Introduction | Programme

Conference of Global Economic History Network
Utrecht, Utrecht University
June 23-25, 2005

Introduction

The development of markets for labor, land, and capital is a crucial element in the long-term growth of economies. Most economic historians would agree that technological change and specialization are interconnected with the rise of wage labor, land leases, and large-scale loans and investments. The growth of factor markets is slow process, however, fraught with stagnation, crisis, and even the reversal of trends. Perhaps most striking are the sharp differences between regions. While, for example, the commercial heartland of Europe witnessed the rise of large and flexible factor markets already in the late medieval and early modern period, other parts of Europe caught up only in the nineteenth century. In the twentieth century similar differences persisted on a global scale. Parts of the globe - south-east Asia for example - seem to be caught in a development path characterized by high interest rates, high indebtedness, and low rates of savings, a situation from which they are unable to escape. In western Europe on the other hand, we have to go back to the High Middle Ages to find similar structures - and there are many indications that already in the late Middle Ages interest rates had come down to relatively low levels, and that the performance of capital markets and labor markets was relatively good.

There are several possible explanations for these divergences in the growth of factor markets.
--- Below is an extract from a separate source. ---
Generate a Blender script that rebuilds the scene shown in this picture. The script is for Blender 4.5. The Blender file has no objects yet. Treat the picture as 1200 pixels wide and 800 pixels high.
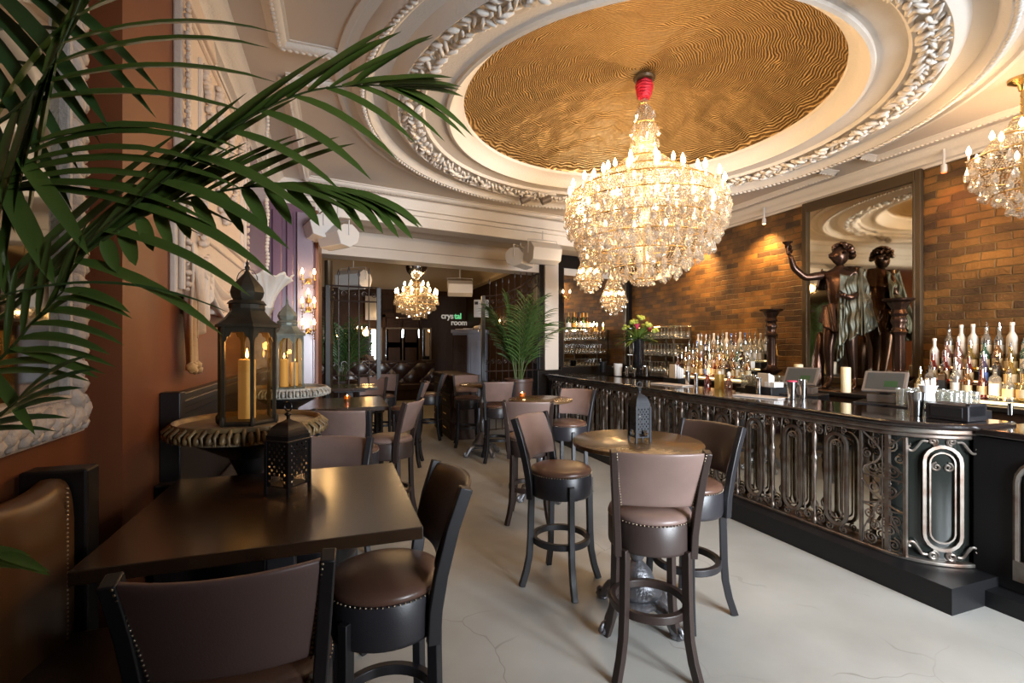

Institutional economists and economic historians have shown that the development of factor markets is particularly related to the prevailing political, social, and cultural arrangements in a specific society. These institutions influence the costs and benefits of marketing land, labor, and capital, and thus help to determine the potential for technological change and economic specialization. In general terms, following North and De Soto, it is assumed that the efficient protection of property rights to land, labor, and capital, stimulates the transfer of these property rights, and thus helps to create efficient factor markets.

The purpose of the conference is to compare the institutional framework within which factor markets have developed (or not) in different historical periods and in different parts of the world. We want to focus this comparative analysis on two sets of institutions. First there are the rules concerning the ownership and transfer of labor, land, and capital. For labor markets these include facilities for job training and education, formal and informal rules for hiring and firing, and instruments for the monitoring of laborers. Capital market institutions consist of rules for the transferability and maturity of financial claims, rules concerning the liability of debtors and shareholders, financial intermediaries. Likewise land markets consist of rules for the assessment of the quality of land, of contracts that stipulate the price and duration of the use of land, and institutions that arrange for the division of the fruits of investments in land or land use.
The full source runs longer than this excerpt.